Para a Zero, as metas do novo regulamento europeu podiam ser mais ambiciosas, dado que o que está previsto não será suficiente para atingir os objetivos de redução previstos. Razão pela qual a associação defende maior ambição, assim como a clarificação das regras (uma embalagem reutilizável é mesmo para ser reutilizada tantas vezes quantas possível, e incentivos e penalizações, de forma a fomentar as melhores soluções e dar-lhes um impulso inicial). Sem esquecer a colaboração entre as várias entidades, dado que a "reutilização requer colaboração e partilha de soluções".
Já no que concerne à recolha seletiva e à reciclagem, a Zero considera que há trabalho a fazer, nomeadamente no que se refere ao planeamento de embalagens para que sejam monomaterial e de materiais facilmente identificáveis pelo consumidor (portanto, logo na fase do design da embalagem). Depois é fundamental ter um sistema de recolha seletiva de embalagens de grande proximidade (a Zero defende a recolha porta a porta pelos resultados que apresenta), aplicar sistemas de "Pay-as-you-throw" (PAYT), onde quem não separa é penalizado financeiramente, e é também fundamental promover a sustentabilidade financeira do Sistema Integrado de Gestão de Resíduos de Embalagens (SIGRE), dado que no momento quer o ecovalor (pago por quem coloca as embalagens no mercado), quer o valor de contrapartida (valor recebido pelos municípios os pelos sistemas de gestão de resíduos pelos serviços de recolha e triagem) está muito abaixo do necessário.
Medidas essenciais se se quer promover a diminuição da utilização do plástico e aumentar a reutilização do mesmo.
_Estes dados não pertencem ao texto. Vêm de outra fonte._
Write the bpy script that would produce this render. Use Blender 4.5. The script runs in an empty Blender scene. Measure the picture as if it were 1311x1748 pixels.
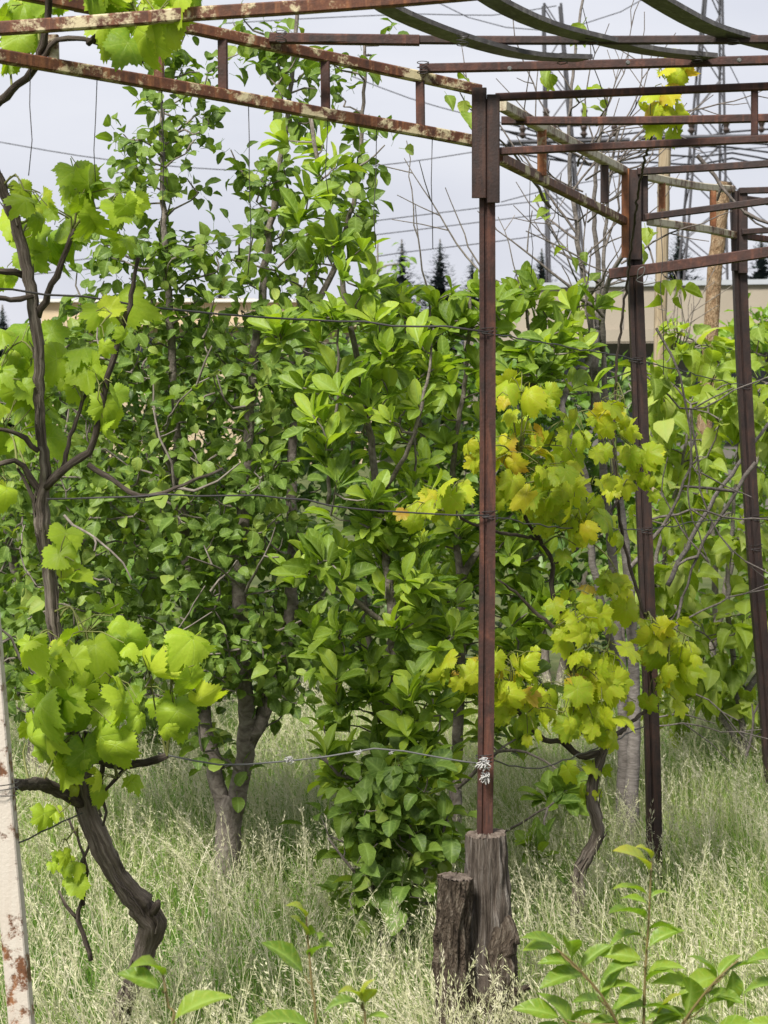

E que, no caso de Portugal, defende a Zero, são imprescindíveis, dado que o país importa uma boa parte das matérias-primas que utiliza. "Apostando na economia circular podemos potenciar recursos que já estão em circulação na economia, evitando que se tornem resíduos e promovendo uma economia mais resiliente, promovendo, ao mesmo tempo, a indústria nacional", explica a Zero.